Scene script records:
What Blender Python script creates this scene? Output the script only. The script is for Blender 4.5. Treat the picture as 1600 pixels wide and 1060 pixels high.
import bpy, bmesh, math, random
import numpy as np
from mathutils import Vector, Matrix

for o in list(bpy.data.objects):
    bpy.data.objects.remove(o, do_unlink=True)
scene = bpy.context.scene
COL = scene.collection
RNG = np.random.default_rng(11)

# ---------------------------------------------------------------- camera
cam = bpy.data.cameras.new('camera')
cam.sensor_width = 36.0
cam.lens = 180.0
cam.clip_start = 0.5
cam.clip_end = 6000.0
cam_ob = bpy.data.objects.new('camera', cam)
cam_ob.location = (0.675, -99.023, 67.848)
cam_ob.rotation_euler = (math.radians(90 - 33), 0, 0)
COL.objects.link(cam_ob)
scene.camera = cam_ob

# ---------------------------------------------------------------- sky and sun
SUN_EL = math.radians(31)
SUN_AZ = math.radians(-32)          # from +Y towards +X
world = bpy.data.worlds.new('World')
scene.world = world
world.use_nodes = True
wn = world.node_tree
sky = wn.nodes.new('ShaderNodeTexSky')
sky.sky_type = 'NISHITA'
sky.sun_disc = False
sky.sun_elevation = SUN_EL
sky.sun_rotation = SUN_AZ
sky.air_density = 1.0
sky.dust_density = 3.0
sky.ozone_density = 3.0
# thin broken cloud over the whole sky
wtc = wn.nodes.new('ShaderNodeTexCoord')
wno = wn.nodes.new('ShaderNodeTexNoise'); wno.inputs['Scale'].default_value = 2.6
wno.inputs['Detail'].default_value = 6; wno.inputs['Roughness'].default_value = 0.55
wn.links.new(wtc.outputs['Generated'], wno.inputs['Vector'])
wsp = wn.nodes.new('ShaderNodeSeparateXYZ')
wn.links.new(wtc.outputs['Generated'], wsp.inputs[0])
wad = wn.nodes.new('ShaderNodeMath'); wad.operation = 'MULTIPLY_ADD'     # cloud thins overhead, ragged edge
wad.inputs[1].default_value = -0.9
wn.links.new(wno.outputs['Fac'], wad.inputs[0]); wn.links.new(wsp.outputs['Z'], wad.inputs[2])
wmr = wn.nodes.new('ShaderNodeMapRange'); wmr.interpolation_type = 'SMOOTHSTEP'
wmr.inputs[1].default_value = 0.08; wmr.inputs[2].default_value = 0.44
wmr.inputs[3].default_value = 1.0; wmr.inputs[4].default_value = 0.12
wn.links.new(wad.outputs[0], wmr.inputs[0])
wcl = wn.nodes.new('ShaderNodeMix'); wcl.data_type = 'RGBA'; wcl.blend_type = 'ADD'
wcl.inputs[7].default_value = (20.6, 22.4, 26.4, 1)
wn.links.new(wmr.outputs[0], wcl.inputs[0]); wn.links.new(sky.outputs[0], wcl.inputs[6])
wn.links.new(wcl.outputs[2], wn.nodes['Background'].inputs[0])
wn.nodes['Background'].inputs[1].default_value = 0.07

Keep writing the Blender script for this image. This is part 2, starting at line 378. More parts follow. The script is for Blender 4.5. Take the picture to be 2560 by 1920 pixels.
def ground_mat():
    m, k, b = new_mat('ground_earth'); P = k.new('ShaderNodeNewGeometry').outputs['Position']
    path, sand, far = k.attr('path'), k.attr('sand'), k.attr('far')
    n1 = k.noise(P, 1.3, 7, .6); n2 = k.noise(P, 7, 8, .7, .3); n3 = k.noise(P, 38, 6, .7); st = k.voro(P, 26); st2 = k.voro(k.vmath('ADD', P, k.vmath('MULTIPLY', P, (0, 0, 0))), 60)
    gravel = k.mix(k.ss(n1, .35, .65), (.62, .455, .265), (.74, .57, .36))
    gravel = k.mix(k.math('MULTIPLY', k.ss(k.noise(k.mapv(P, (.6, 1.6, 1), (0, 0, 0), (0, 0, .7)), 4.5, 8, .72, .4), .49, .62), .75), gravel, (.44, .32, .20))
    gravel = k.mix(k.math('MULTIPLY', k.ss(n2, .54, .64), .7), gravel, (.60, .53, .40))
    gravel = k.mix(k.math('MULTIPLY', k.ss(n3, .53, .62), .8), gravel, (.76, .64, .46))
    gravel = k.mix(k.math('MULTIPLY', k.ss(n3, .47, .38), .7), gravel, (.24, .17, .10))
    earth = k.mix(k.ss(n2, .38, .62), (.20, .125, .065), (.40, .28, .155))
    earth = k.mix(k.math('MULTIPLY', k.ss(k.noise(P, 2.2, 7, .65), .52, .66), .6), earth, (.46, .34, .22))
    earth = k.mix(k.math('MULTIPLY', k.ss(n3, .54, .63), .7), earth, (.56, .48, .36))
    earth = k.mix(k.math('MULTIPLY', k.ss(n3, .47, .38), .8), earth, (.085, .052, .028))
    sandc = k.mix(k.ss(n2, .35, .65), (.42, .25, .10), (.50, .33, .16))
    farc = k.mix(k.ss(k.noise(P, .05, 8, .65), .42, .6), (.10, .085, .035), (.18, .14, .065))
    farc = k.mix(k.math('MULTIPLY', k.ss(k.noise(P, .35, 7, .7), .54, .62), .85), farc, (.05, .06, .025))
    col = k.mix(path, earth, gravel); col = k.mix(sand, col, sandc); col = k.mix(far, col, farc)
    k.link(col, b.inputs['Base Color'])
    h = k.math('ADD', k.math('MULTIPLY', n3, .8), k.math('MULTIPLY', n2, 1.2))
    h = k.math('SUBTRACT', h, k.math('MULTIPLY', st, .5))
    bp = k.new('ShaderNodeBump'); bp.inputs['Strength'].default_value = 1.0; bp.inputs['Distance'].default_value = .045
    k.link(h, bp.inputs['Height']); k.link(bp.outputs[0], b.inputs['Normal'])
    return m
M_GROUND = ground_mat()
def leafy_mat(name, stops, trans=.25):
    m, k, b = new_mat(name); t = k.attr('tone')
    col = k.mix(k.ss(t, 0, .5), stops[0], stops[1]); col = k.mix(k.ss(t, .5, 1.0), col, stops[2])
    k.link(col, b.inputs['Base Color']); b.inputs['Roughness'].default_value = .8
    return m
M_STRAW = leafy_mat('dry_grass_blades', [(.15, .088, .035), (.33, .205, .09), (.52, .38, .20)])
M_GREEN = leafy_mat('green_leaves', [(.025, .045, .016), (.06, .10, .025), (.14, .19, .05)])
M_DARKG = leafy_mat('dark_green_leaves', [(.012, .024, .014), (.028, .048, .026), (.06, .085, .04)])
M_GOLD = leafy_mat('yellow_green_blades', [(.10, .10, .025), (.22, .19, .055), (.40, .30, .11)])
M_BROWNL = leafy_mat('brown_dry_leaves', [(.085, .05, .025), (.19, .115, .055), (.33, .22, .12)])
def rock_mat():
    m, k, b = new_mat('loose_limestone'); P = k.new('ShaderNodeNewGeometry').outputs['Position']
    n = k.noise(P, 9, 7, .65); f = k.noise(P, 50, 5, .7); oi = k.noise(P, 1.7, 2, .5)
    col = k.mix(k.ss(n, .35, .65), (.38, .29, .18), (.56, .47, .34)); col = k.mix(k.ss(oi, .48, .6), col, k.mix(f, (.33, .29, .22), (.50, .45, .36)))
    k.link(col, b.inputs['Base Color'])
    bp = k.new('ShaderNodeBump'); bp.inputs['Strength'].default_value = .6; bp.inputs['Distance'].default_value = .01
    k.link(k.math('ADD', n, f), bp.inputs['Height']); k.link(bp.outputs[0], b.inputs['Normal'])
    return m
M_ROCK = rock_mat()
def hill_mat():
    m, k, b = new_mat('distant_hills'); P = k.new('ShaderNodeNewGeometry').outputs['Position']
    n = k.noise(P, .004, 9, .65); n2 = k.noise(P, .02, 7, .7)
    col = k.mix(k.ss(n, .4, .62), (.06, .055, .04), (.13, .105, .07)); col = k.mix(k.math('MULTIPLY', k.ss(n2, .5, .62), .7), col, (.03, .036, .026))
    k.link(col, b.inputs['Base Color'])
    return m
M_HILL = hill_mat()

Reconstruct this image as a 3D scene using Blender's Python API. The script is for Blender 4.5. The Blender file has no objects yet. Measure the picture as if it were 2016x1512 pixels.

YOUR TASK: Check each line above for the word "objects" and copy the ones that have it.

FINAL RESULT:
for o in list(bpy.data.objects):
    bpy.data.objects.remove(o, do_unlink=True)
cam_ob = bpy.data.objects.new('camera', cam)
COL.objects.link(cam_ob)
Reconstruct this image as a 3D scene using Blender's Python API. The script is for Blender 4.5. The Blender file has no objects yet. Measure the picture as if it were 2016x1512 pixels.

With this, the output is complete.